# TASK TO COMPLETE
Make an exact transcription of the material, leaving out all images.
-------- INFORMATION SHOWN --------
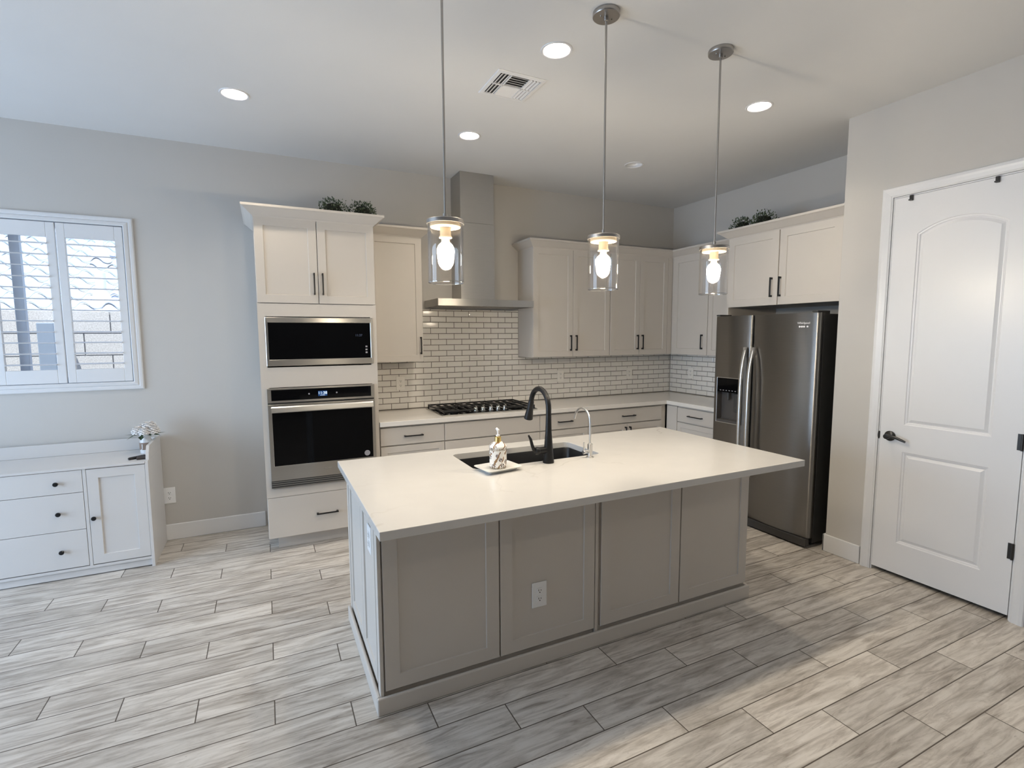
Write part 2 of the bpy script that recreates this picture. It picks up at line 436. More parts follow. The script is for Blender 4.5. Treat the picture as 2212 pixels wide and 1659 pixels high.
rect = lambda k, n: [fd(U0 + k, sn + n, .233 + k), fd(U1 - k, sn + n, .233 + k), fd(U1 - k, sn + n, .838 - k), fd(U0 + k, sn + n, .838 - k)]
L2 = b.loops([rect(k, n) for k, n in prof])
b.fill([outer, L1[0], L2[0]])
door = struct(b.out('door_1', M_DOOR))
b = B(); mitre_casing(b, fd, 2.660, 3.513, 0, 2.522, [(0, 0), (0, .010), (.005, .016), (.020, .018), (.032, .015), (.052, .012), (.058, .008), (.062, .008), (.062, -.1)], bottom=False)
struct(b.out('trim_1', M_TRIM))
b = B(); b.box(2.7225, 2.7305, -.1, -.001, 0, 2.4505, fd); b.box(3.4435, 3.4515, -.1, -.001, 0, 2.4505, fd); b.box(2.7225, 3.4515, -.1, -.001, 2.4505, 2.4585, fd)
struct(b.out('trim_2', M_TRIM))
for hz in (.396, 1.008, 2.15):
    b = B(); b.tube([fd(3.440, .008, hz - .046), fd(3.440, .008, hz + .046)], .0065, 10)
    b.box(3.418, 3.44, .0022, .0042, hz - .045, hz + .045, fd)
    b.out('hinge', M_BRONZE, door, smooth=True)
f_axis = lambda u, w, n0: (lambda x, y, z: fd(u + x, n0 + z, w + y))
b = B(); b.lathe([(0, .0), (.033, 0), (.033, .006), (.028, .011), (.014, .014), (.012, .03), (.016, .034), (.016, .052), (0, .054)], f=f_axis(2.794, .93, .0025))
b.tube([fd(2.794, .044, .93), fd(2.82, .047, .934), fd(2.85, .05, .931), fd(2.885, .05, .920), fd(2.905, .048, .912)], [.012, .010, .009, .008, .006], 12)
b.tube([fd(2.794, .044, .93), fd(2.778, .044, .927)], [.012, .009], 12)
b.out('door_handle', M_BRONZE, door, smooth=True)
b = B(); b.lathe([(0, 0), (.026, 0), (.026, .003), (0, .003)], f=lambda x, y, z: fd(2.7275, .0 + x * .55 - .004, .93 + y) if False else fd(2.729 + (z - .0015), x * .5 + .008, .928 + y))
b.out('strike_plate', M_BRONZE, door)
for cu, lab in ((2.826, 'left'), (3.241, 'right')):
    b = B(); b.box(cu - .0085, cu + .0085, .0028, .016, 2.418, 2.452, fd); b.box(cu - .0085, cu + .0085, .0028, .028, 2.4185, 2.426, fd)
    tag(b.out('over_door_hook', M_BRONZE, bevel=.002), 'small dark hook over the pantry door top, on its %s half' % lab, 'hook', 'hooks over the pantry door')

# ---------------------------------------------------------------- cabinet helpers
def pull(f, u, w, L, vert, n0, parent, m=None):
    b = B(); h = .0048
    for s in (-1, 1):
        if vert: b.box(u - h, u + h, n0, n0 + .030, w + s * (L / 2 - .008) - .0075, w + s * (L / 2 - .008) + .0075, f)
        else: b.box(u + s * (L / 2 - .008) - .0075, u + s * (L / 2 - .008) + .0075, n0, n0 + .030, w - h, w + h, f)
    if vert: b.box(u - h, u + h, n0 + .0205, n0 + .031, w - L / 2, w + L / 2, f)
    else: b.box(u - L / 2, u + L / 2, n0 + .0205, n0 + .031, w - h, w + h, f)
    return b.out('handle', m or M_BLACK, parent, bevel=.0015)
CROWN = [(0, 2.425), (.004, 2.434), (.012, 2.438), (.058, 2.478), (.066, 2.482), (.070, 2.484), (.070, 2.500), (.0, 2.502)]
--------
# FINISHED EXERCISE
Write part 2 of the bpy script that recreates this picture. It picks up at line 436. More parts follow. The script is for Blender 4.5. Treat the picture as 2212 pixels wide and 1659 pixels high.
rect = lambda k, n: [fd(U0 + k, sn + n, .233 + k), fd(U1 - k, sn + n, .233 + k), fd(U1 - k, sn + n, .838 - k), fd(U0 + k, sn + n, .838 - k)]
L2 = b.loops([rect(k, n) for k, n in prof])
b.fill([outer, L1[0], L2[0]])
door = struct(b.out('door_1', M_DOOR))
b = B(); mitre_casing(b, fd, 2.660, 3.513, 0, 2.522, [(0, 0), (0, .010), (.005, .016), (.020, .018), (.032, .015), (.052, .012), (.058, .008), (.062, .008), (.062, -.1)], bottom=False)
struct(b.out('trim_1', M_TRIM))
b = B(); b.box(2.7225, 2.7305, -.1, -.001, 0, 2.4505, fd); b.box(3.4435, 3.4515, -.1, -.001, 0, 2.4505, fd); b.box(2.7225, 3.4515, -.1, -.001, 2.4505, 2.4585, fd)
struct(b.out('trim_2', M_TRIM))
for hz in (.396, 1.008, 2.15):
    b = B(); b.tube([fd(3.440, .008, hz - .046), fd(3.440, .008, hz + .046)], .0065, 10)
    b.box(3.418, 3.44, .0022, .0042, hz - .045, hz + .045, fd)
    b.out('hinge', M_BRONZE, door, smooth=True)
f_axis = lambda u, w, n0: (lambda x, y, z: fd(u + x, n0 + z, w + y))
b = B(); b.lathe([(0, .0), (.033, 0), (.033, .006), (.028, .011), (.014, .014), (.012, .03), (.016, .034), (.016, .052), (0, .054)], f=f_axis(2.794, .93, .0025))
b.tube([fd(2.794, .044, .93), fd(2.82, .047, .934), fd(2.85, .05, .931), fd(2.885, .05, .920), fd(2.905, .048, .912)], [.012, .010, .009, .008, .006], 12)
b.tube([fd(2.794, .044, .93), fd(2.778, .044, .927)], [.012, .009], 12)
b.out('door_handle', M_BRONZE, door, smooth=True)
b = B(); b.lathe([(0, 0), (.026, 0), (.026, .003), (0, .003)], f=lambda x, y, z: fd(2.7275, .0 + x * .55 - .004, .93 + y) if False else fd(2.729 + (z - .0015), x * .5 + .008, .928 + y))
b.out('strike_plate', M_BRONZE, door)
for cu, lab in ((2.826, 'left'), (3.241, 'right')):
    b = B(); b.box(cu - .0085, cu + .0085, .0028, .016, 2.418, 2.452, fd); b.box(cu - .0085, cu + .0085, .0028, .028, 2.4185, 2.426, fd)
    tag(b.out('over_door_hook', M_BRONZE, bevel=.002), 'small dark hook over the pantry door top, on its %s half' % lab, 'hook', 'hooks over the pantry door')

# ---------------------------------------------------------------- cabinet helpers
def pull(f, u, w, L, vert, n0, parent, m=None):
    b = B(); h = .0048
    for s in (-1, 1):
        if vert: b.box(u - h, u + h, n0, n0 + .030, w + s * (L / 2 - .008) - .0075, w + s * (L / 2 - .008) + .0075, f)
        else: b.box(u + s * (L / 2 - .008) - .0075, u + s * (L / 2 - .008) + .0075, n0, n0 + .030, w - h, w + h, f)
    if vert: b.box(u - h, u + h, n0 + .0205, n0 + .031, w - L / 2, w + L / 2, f)
    else: b.box(u - L / 2, u + L / 2, n0 + .0205, n0 + .031, w - h, w + h, f)
    return b.out('handle', m or M_BLACK, parent, bevel=.0015)
CROWN = [(0, 2.425), (.004, 2.434), (.012, 2.438), (.058, 2.478), (.066, 2.482), (.070, 2.484), (.070, 2.500), (.0, 2.502)]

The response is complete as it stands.